Kimball Midwest Blog

The big machines are cool, but how do they work?

Written by Kimball Midwest | June 23, 2020

You may look at water and wonder how it is one of the strongest forces in the world. You drink it. You swim in it, and it moves around you. And if you stomp hard in a rain puddle, you can displace nearly all of it. But in those scenarios, water has infinite space (except for drinking).

But put water in a container that doesn’t give it room to move, and the story changes significantly.

You can no longer change its shape easily. If you were to take a sledgehammer and crush the container, you aren’t even damaging the water, you are damaging the container that holds it.

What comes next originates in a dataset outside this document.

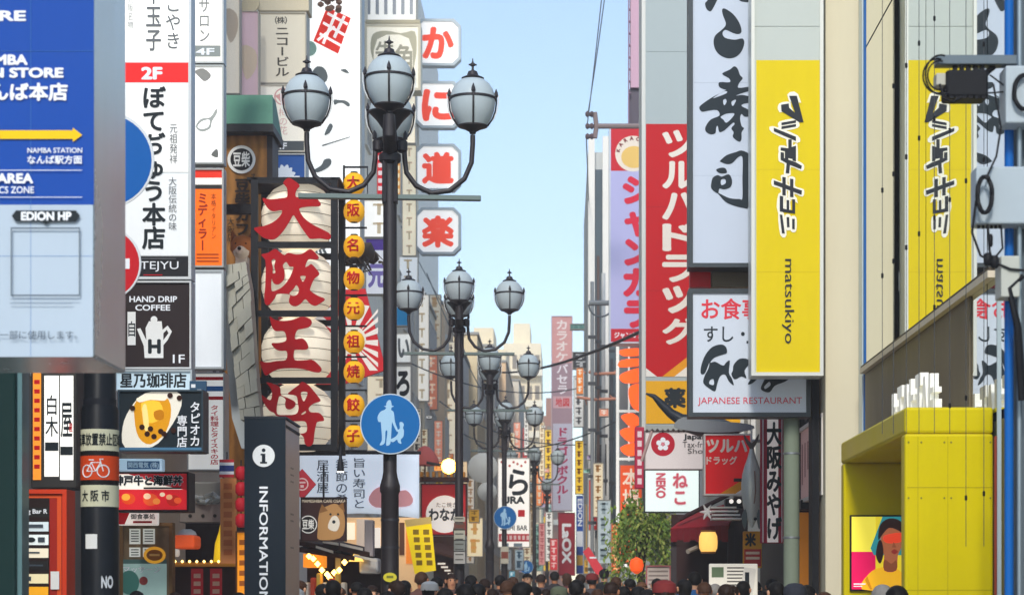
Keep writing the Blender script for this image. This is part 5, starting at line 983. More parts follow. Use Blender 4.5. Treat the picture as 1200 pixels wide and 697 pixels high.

The water will just flow freely now to wherever it wants (or the lowest point it can).

While water isn’t always used in hydraulics because it can overheat faster than synthetics, the point still stands. All those terms you hear on motor oil commercials are the same principles. It needs to coat the parts moving inside of one another, not overheat, and the reservoir needs to be filled with enough liquid, but not too much.

We think explainthatstuff.com offers the best explanation of how hydraulics work in layman’s terms because they used a water gun to explain the hydraulics process. (The site also had great visual representations to help explain the process if words don’t do it for you).

“You've probably noticed that it takes some effort to press the trigger of a water pistol. When you press the trigger, you're having to work quite hard to force the water out through a narrow nozzle. You're actually putting pressure on the water — and that's why it squirts out at a much higher speed than you move the trigger. If water were compressible, water pistols wouldn't work properly. You'd squeeze the trigger and the water inside would simply squash up into a smaller space — it wouldn't shoot out of the nozzle as you'd expect.

“If water pistols can change force and speed, that means they work just like tools and machines. In fact, the science of water pistols powers some of the world's biggest machines — cranes, tipper trucks and diggers.”

So really, while hydraulics seems like very complicated machinery, it is as simple as using a water gun. But a lot more dangerous.

Larger machines, like cranes, use liquid from both ends to push and pull, instead of a trigger.

When the arm of a digger wants to extend, fluid pumps into one side forcing the hydraulic ram out (think of using your thumb to move a push pop out of its cardboard container, or the plunger on a hypodermic needle pushing forward so the liquid comes out of the needle) while on the other end, liquid is being forced out through the hose.

This, of course, is a simplification of the process, but gives a good understanding of how hydraulics work.